Repeat the material exactly as it appears.
[start RECORDS SHOWN]
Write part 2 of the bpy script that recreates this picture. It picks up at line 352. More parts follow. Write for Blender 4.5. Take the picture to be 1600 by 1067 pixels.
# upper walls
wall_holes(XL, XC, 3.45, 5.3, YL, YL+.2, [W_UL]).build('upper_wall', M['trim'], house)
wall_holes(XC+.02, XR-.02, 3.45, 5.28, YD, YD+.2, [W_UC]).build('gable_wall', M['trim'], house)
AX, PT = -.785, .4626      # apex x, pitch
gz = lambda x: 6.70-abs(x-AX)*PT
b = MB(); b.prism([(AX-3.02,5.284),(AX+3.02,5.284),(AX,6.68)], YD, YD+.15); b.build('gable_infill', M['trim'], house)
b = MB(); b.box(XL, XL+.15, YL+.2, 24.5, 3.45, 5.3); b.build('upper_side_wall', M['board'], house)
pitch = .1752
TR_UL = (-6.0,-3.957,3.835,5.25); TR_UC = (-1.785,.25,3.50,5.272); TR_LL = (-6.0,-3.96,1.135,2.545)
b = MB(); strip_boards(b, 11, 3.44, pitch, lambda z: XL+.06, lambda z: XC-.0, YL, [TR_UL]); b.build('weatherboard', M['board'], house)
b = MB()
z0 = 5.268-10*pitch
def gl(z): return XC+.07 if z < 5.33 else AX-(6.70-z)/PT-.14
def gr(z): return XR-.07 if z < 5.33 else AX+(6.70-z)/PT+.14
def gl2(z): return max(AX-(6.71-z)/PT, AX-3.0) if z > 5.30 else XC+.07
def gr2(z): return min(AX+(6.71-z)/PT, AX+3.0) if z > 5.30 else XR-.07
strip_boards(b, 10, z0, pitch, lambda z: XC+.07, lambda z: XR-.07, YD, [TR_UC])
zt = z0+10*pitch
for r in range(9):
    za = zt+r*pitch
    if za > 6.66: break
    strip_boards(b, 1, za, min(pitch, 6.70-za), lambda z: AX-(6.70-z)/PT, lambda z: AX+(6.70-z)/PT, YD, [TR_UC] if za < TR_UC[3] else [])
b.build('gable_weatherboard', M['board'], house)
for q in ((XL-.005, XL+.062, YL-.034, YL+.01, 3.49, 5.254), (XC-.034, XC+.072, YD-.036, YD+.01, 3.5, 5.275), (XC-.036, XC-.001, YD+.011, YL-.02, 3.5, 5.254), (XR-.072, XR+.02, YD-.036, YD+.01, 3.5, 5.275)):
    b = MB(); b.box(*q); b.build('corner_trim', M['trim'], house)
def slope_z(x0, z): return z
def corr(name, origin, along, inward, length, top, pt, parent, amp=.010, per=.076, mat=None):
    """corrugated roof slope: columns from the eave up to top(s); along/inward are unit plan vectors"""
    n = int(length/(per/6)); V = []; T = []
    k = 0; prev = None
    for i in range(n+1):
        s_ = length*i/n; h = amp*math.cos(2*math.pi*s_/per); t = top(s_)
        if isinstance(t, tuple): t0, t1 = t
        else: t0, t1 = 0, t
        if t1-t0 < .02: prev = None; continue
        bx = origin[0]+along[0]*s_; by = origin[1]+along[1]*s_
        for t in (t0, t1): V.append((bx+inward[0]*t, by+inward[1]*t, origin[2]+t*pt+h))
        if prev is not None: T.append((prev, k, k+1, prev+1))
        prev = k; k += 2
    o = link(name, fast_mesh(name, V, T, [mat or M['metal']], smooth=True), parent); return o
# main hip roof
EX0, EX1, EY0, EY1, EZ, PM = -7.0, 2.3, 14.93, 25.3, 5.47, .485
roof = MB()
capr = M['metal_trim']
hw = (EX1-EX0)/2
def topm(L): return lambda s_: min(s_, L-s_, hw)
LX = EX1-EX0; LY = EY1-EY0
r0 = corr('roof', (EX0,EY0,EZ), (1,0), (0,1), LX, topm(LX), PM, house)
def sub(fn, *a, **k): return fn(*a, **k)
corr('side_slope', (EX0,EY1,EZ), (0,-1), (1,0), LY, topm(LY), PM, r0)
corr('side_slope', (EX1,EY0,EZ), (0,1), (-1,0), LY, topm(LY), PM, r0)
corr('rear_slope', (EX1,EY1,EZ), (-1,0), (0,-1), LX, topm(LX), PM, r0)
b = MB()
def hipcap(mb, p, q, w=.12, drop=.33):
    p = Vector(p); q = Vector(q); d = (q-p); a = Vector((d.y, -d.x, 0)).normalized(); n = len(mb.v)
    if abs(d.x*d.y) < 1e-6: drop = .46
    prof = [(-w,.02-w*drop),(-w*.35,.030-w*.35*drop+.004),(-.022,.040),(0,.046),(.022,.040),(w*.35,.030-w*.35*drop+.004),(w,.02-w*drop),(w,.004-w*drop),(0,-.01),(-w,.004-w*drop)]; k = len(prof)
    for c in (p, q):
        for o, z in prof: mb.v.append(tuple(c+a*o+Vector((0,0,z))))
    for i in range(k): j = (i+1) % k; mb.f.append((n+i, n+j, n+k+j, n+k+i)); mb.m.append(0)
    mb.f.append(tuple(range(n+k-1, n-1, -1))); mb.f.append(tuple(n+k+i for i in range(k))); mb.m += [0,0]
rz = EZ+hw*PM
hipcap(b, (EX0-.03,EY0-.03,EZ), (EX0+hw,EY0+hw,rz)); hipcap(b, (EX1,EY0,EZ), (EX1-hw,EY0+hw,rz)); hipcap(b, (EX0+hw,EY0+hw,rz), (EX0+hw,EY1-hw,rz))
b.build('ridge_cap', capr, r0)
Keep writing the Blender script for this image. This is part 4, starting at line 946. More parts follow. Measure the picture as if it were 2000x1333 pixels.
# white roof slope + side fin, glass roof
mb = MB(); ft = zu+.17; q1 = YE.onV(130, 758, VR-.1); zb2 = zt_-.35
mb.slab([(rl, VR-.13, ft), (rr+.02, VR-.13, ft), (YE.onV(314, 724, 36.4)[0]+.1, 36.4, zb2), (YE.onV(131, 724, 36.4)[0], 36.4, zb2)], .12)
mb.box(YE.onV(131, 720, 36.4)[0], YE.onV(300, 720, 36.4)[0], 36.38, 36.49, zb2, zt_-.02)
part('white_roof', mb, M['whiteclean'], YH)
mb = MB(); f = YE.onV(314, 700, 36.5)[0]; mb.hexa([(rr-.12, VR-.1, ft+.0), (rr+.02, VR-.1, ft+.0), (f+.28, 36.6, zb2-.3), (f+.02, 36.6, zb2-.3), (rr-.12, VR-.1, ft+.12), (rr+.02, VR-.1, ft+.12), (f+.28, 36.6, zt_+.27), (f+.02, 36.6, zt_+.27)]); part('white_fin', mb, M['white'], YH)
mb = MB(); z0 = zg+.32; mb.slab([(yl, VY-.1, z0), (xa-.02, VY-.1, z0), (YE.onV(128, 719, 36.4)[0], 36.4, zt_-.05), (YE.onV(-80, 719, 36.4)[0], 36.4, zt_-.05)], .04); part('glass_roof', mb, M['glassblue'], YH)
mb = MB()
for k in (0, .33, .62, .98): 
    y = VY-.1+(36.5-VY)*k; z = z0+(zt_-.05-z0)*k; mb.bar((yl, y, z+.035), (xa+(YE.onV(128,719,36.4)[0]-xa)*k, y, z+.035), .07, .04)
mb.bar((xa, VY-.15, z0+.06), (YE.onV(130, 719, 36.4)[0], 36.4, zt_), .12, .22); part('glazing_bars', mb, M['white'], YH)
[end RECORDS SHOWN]
## RESPONSE BELOW
Write part 2 of the bpy script that recreates this picture. It picks up at line 352. More parts follow. Write for Blender 4.5. Take the picture to be 1600 by 1067 pixels.
# upper walls
wall_holes(XL, XC, 3.45, 5.3, YL, YL+.2, [W_UL]).build('upper_wall', M['trim'], house)
wall_holes(XC+.02, XR-.02, 3.45, 5.28, YD, YD+.2, [W_UC]).build('gable_wall', M['trim'], house)
AX, PT = -.785, .4626      # apex x, pitch
gz = lambda x: 6.70-abs(x-AX)*PT
b = MB(); b.prism([(AX-3.02,5.284),(AX+3.02,5.284),(AX,6.68)], YD, YD+.15); b.build('gable_infill', M['trim'], house)
b = MB(); b.box(XL, XL+.15, YL+.2, 24.5, 3.45, 5.3); b.build('upper_side_wall', M['board'], house)
pitch = .1752
TR_UL = (-6.0,-3.957,3.835,5.25); TR_UC = (-1.785,.25,3.50,5.272); TR_LL = (-6.0,-3.96,1.135,2.545)
b = MB(); strip_boards(b, 11, 3.44, pitch, lambda z: XL+.06, lambda z: XC-.0, YL, [TR_UL]); b.build('weatherboard', M['board'], house)
b = MB()
z0 = 5.268-10*pitch
def gl(z): return XC+.07 if z < 5.33 else AX-(6.70-z)/PT-.14
def gr(z): return XR-.07 if z < 5.33 else AX+(6.70-z)/PT+.14
def gl2(z): return max(AX-(6.71-z)/PT, AX-3.0) if z > 5.30 else XC+.07
def gr2(z): return min(AX+(6.71-z)/PT, AX+3.0) if z > 5.30 else XR-.07
strip_boards(b, 10, z0, pitch, lambda z: XC+.07, lambda z: XR-.07, YD, [TR_UC])
zt = z0+10*pitch
for r in range(9):
    za = zt+r*pitch
    if za > 6.66: break
    strip_boards(b, 1, za, min(pitch, 6.70-za), lambda z: AX-(6.70-z)/PT, lambda z: AX+(6.70-z)/PT, YD, [TR_UC] if za < TR_UC[3] else [])
b.build('gable_weatherboard', M['board'], house)
for q in ((XL-.005, XL+.062, YL-.034, YL+.01, 3.49, 5.254), (XC-.034, XC+.072, YD-.036, YD+.01, 3.5, 5.275), (XC-.036, XC-.001, YD+.011, YL-.02, 3.5, 5.254), (XR-.072, XR+.02, YD-.036, YD+.01, 3.5, 5.275)):
    b = MB(); b.box(*q); b.build('corner_trim', M['trim'], house)
def slope_z(x0, z): return z
def corr(name, origin, along, inward, length, top, pt, parent, amp=.010, per=.076, mat=None):
    """corrugated roof slope: columns from the eave up to top(s); along/inward are unit plan vectors"""
    n = int(length/(per/6)); V = []; T = []
    k = 0; prev = None
    for i in range(n+1):
        s_ = length*i/n; h = amp*math.cos(2*math.pi*s_/per); t = top(s_)
        if isinstance(t, tuple): t0, t1 = t
        else: t0, t1 = 0, t
        if t1-t0 < .02: prev = None; continue
        bx = origin[0]+along[0]*s_; by = origin[1]+along[1]*s_
        for t in (t0, t1): V.append((bx+inward[0]*t, by+inward[1]*t, origin[2]+t*pt+h))
        if prev is not None: T.append((prev, k, k+1, prev+1))
        prev = k; k += 2
    o = link(name, fast_mesh(name, V, T, [mat or M['metal']], smooth=True), parent); return o
# main hip roof
EX0, EX1, EY0, EY1, EZ, PM = -7.0, 2.3, 14.93, 25.3, 5.47, .485
roof = MB()
capr = M['metal_trim']
hw = (EX1-EX0)/2
def topm(L): return lambda s_: min(s_, L-s_, hw)
LX = EX1-EX0; LY = EY1-EY0
r0 = corr('roof', (EX0,EY0,EZ), (1,0), (0,1), LX, topm(LX), PM, house)
def sub(fn, *a, **k): return fn(*a, **k)
corr('side_slope', (EX0,EY1,EZ), (0,-1), (1,0), LY, topm(LY), PM, r0)
corr('side_slope', (EX1,EY0,EZ), (0,1), (-1,0), LY, topm(LY), PM, r0)
corr('rear_slope', (EX1,EY1,EZ), (-1,0), (0,-1), LX, topm(LX), PM, r0)
b = MB()
def hipcap(mb, p, q, w=.12, drop=.33):
    p = Vector(p); q = Vector(q); d = (q-p); a = Vector((d.y, -d.x, 0)).normalized(); n = len(mb.v)
    if abs(d.x*d.y) < 1e-6: drop = .46
    prof = [(-w,.02-w*drop),(-w*.35,.030-w*.35*drop+.004),(-.022,.040),(0,.046),(.022,.040),(w*.35,.030-w*.35*drop+.004),(w,.02-w*drop),(w,.004-w*drop),(0,-.01),(-w,.004-w*drop)]; k = len(prof)
    for c in (p, q):
        for o, z in prof: mb.v.append(tuple(c+a*o+Vector((0,0,z))))
    for i in range(k): j = (i+1) % k; mb.f.append((n+i, n+j, n+k+j, n+k+i)); mb.m.append(0)
    mb.f.append(tuple(range(n+k-1, n-1, -1))); mb.f.append(tuple(n+k+i for i in range(k))); mb.m += [0,0]
rz = EZ+hw*PM
hipcap(b, (EX0-.03,EY0-.03,EZ), (EX0+hw,EY0+hw,rz)); hipcap(b, (EX1,EY0,EZ), (EX1-hw,EY0+hw,rz)); hipcap(b, (EX0+hw,EY0+hw,rz), (EX0+hw,EY1-hw,rz))
b.build('ridge_cap', capr, r0)
Keep writing the Blender script for this image. This is part 4, starting at line 946. More parts follow. Measure the picture as if it were 2000x1333 pixels.
# white roof slope + side fin, glass roof
mb = MB(); ft = zu+.17; q1 = YE.onV(130, 758, VR-.1); zb2 = zt_-.35
mb.slab([(rl, VR-.13, ft), (rr+.02, VR-.13, ft), (YE.onV(314, 724, 36.4)[0]+.1, 36.4, zb2), (YE.onV(131, 724, 36.4)[0], 36.4, zb2)], .12)
mb.box(YE.onV(131, 720, 36.4)[0], YE.onV(300, 720, 36.4)[0], 36.38, 36.49, zb2, zt_-.02)
part('white_roof', mb, M['whiteclean'], YH)
mb = MB(); f = YE.onV(314, 700, 36.5)[0]; mb.hexa([(rr-.12, VR-.1, ft+.0), (rr+.02, VR-.1, ft+.0), (f+.28, 36.6, zb2-.3), (f+.02, 36.6, zb2-.3), (rr-.12, VR-.1, ft+.12), (rr+.02, VR-.1, ft+.12), (f+.28, 36.6, zt_+.27), (f+.02, 36.6, zt_+.27)]); part('white_fin', mb, M['white'], YH)
mb = MB(); z0 = zg+.32; mb.slab([(yl, VY-.1, z0), (xa-.02, VY-.1, z0), (YE.onV(128, 719, 36.4)[0], 36.4, zt_-.05), (YE.onV(-80, 719, 36.4)[0], 36.4, zt_-.05)], .04); part('glass_roof', mb, M['glassblue'], YH)
mb = MB()
for k in (0, .33, .62, .98): 
    y = VY-.1+(36.5-VY)*k; z = z0+(zt_-.05-z0)*k; mb.bar((yl, y, z+.035), (xa+(YE.onV(128,719,36.4)[0]-xa)*k, y, z+.035), .07, .04)
mb.bar((xa, VY-.15, z0+.06), (YE.onV(130, 719, 36.4)[0], 36.4, zt_), .12, .22); part('glazing_bars', mb, M['white'], YH)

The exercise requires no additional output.